La realtà è che in questo gioco di travi e pagliuzze, si intersecano più livelli.
Innanzi tutto quello dei rapporti fra stati e della crisi del concetto di giurisdizione, intesa come limite geografico del potere sovrano (o, se preferite, come versione “alta” del “ognuno è padrone a casa propria”).
Prima dell’accelerazione imposta dallo sviluppo delle tecnologie dell’informazione, ciascun paese esercitava la propria sovranità nell’ambito dei propri confini e regolava i rapporti con le altre nazioni ricorrendo ai trattati bi o multilaterali.

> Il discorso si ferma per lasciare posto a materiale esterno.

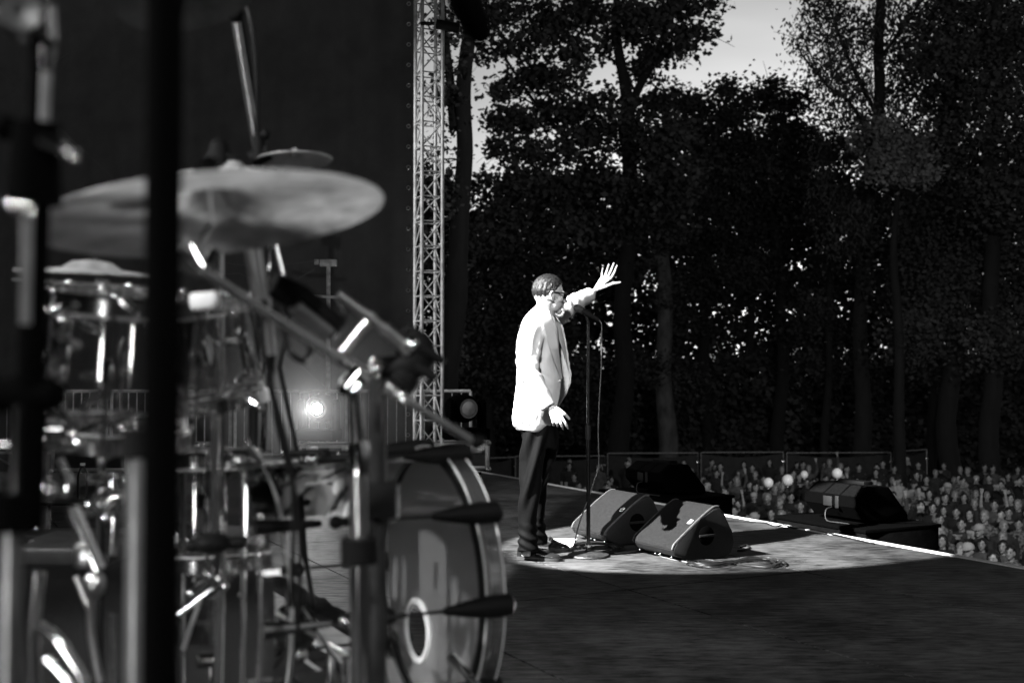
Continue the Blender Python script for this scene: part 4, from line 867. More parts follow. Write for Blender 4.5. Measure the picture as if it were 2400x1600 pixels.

Oggi, per motivi non tanto giuridici quanto economici, ciascuno cerca tutelare i propri investimenti e il proprio potere nei confronti degli interlocutori smantellando innanzi tutto il “muro” della giurisdizione, in modo da garantirsi la possibilità di colpire direttamente l’avversario senza passare da complesse sovrastrutture politiche.
Se passa il principio sulla base del quale basta autoattribuirsi il potere di vincolare alla propria legge anche soggetti che non lo sono e non lo possono essere, cosa impedirà ad un altro stato sovrano di emanare norme efficaci in (o contro la) Italia?
Se è ragionevole pensare che gli americani decidano di fare una cosa del genere, capisco meno la scelta europea di competere non sul campo aperto della capacità di innovare, quanto nelle acque paludose della burocrazia e del bizantinismo (regolamento europeo sui dati personali docet).
Ci sarà un motivo per il quale, la società dell’informazione è nata, cresciuta e rimasta negli USA, e gli USA non intendono perderne il controllo?
Sembrano lontani anni luce – ma in realtà solo un paio di generazioni – i fasti di quella grande azienda che fu la Olivetti del progetto Open System Architecture, ultimo esempio di vera innovazione in Italia.
E anche l’arrivo dell’internet, per lungo tempo confinata in ambito accademico e consegnata al resto dell’Italia solo grazie alla pazzia di alcuni visionari e veri “padri nobili”, non ha prodotto chissà quale progresso.
Letta in questo contesto, la questione dei “superpoteri” del FBI e delle proteste di chi, “in nome della privacy” pretende di limitare i poteri investigativi di un’autorità pubblica assume un significato diverso: la mancanza di fiducia nel nostro modello di società, o – se preferite – nel mondo che noi stessi abbiamo voluto. Un mondo caratterizzato dalla borbonica diffidenza nei confronti del potere e dall’arroganza di chi vuole la legge applicata per tutti tranne che per se stesso.
Nel frattempo in qualche garage di uno sperduto paesino dell’Iowa o del Maine, qualche adolescente sta progettando The Next Big (and American) Thing.